DESCRIPTION OF THE TASK: The line holding "from mathutils.bvhtree import BVHTree" is the last one to output; start at the first line of the data, keep every line in between exactly, and leave out pictures.

Start SOURCE MATERIAL

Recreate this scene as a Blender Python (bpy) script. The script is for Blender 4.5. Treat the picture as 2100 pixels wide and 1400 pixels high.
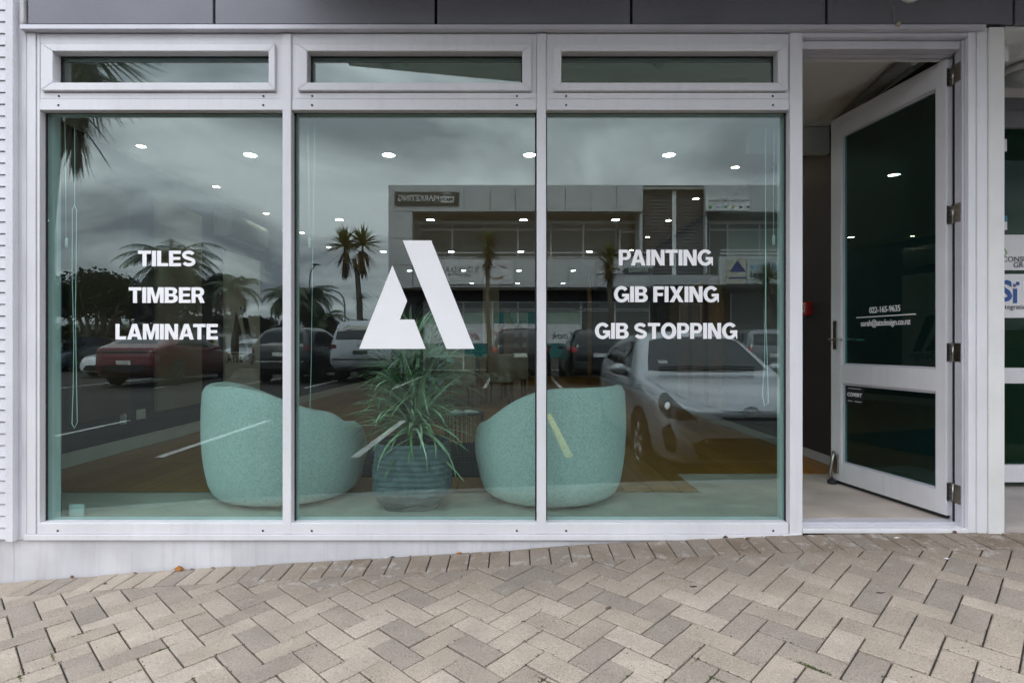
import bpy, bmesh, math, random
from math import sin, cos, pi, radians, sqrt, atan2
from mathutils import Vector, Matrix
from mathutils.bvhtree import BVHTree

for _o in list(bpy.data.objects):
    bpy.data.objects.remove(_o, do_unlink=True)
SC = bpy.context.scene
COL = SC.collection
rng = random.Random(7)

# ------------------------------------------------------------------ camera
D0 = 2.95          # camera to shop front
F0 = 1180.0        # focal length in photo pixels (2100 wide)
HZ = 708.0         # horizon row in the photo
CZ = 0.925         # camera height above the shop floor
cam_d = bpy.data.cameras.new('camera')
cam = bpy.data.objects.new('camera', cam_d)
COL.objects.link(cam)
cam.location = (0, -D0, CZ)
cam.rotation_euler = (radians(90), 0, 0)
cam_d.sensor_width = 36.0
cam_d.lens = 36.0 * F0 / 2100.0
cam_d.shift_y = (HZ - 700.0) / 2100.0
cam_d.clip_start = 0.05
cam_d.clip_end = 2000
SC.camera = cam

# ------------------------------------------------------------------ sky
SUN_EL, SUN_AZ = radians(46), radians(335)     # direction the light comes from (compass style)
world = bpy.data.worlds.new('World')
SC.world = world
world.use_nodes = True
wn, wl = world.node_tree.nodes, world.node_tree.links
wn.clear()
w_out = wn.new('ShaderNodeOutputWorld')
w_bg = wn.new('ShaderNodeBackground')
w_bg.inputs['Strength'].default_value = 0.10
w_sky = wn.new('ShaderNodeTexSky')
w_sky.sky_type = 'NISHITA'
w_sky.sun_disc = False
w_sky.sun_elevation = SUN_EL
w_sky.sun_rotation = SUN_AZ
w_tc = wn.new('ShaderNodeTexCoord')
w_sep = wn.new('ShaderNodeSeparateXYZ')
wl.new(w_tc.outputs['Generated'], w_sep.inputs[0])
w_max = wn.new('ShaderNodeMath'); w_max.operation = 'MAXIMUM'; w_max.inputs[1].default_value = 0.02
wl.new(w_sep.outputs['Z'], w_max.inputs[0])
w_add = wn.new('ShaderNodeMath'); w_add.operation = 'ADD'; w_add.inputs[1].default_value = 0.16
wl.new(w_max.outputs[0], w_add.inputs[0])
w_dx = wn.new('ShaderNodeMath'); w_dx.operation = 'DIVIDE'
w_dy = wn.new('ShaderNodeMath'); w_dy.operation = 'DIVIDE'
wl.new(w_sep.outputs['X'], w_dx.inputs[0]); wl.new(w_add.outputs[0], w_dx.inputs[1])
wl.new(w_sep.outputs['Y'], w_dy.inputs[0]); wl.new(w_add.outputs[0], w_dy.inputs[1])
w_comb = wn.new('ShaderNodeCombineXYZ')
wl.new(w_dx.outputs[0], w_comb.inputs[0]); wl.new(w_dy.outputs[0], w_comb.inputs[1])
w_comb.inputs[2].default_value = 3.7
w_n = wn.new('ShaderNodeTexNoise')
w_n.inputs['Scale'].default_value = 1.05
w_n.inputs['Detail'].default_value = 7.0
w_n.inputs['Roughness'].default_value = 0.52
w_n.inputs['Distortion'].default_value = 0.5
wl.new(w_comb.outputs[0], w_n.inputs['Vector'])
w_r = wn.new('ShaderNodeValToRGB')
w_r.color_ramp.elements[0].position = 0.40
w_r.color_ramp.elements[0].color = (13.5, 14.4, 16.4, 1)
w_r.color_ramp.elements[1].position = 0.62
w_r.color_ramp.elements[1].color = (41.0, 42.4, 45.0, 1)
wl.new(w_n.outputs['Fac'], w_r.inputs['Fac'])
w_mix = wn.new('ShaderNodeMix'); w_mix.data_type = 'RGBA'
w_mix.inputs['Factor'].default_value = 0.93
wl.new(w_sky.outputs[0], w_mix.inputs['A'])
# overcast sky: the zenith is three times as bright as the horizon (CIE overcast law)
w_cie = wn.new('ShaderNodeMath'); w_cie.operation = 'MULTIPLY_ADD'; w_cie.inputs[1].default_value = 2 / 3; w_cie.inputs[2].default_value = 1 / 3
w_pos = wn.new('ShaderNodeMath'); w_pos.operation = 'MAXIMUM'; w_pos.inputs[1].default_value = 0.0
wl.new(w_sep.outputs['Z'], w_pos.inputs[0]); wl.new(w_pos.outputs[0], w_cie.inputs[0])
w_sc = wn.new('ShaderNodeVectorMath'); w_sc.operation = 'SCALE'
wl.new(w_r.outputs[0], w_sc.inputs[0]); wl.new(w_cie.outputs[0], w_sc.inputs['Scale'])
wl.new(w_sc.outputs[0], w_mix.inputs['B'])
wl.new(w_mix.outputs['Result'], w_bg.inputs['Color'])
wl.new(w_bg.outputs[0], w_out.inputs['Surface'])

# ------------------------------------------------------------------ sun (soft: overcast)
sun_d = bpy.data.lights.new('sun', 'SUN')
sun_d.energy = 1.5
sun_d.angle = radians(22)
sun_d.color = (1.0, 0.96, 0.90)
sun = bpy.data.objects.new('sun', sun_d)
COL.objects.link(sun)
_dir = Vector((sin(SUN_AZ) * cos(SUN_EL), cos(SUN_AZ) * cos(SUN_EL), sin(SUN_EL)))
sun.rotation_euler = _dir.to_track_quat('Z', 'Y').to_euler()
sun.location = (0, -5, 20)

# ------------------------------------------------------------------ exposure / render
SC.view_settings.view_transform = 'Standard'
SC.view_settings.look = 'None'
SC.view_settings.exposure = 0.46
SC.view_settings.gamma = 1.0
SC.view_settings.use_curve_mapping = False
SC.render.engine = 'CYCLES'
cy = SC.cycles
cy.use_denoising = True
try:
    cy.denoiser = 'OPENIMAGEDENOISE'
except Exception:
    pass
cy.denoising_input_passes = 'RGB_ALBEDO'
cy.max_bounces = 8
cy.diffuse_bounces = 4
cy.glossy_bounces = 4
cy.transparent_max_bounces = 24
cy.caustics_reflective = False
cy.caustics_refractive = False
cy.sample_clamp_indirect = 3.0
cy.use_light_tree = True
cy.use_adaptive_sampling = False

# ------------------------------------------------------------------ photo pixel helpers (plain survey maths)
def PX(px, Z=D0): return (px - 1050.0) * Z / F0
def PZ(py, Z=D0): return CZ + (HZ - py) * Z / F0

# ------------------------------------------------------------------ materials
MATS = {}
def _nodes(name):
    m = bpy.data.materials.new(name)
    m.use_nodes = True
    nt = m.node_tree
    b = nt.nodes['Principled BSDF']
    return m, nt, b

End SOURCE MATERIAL

RESPONSE TO THIS TASK:
Recreate this scene as a Blender Python (bpy) script. The script is for Blender 4.5. Treat the picture as 2100 pixels wide and 1400 pixels high.
import bpy, bmesh, math, random
from math import sin, cos, pi, radians, sqrt, atan2
from mathutils import Vector, Matrix
from mathutils.bvhtree import BVHTree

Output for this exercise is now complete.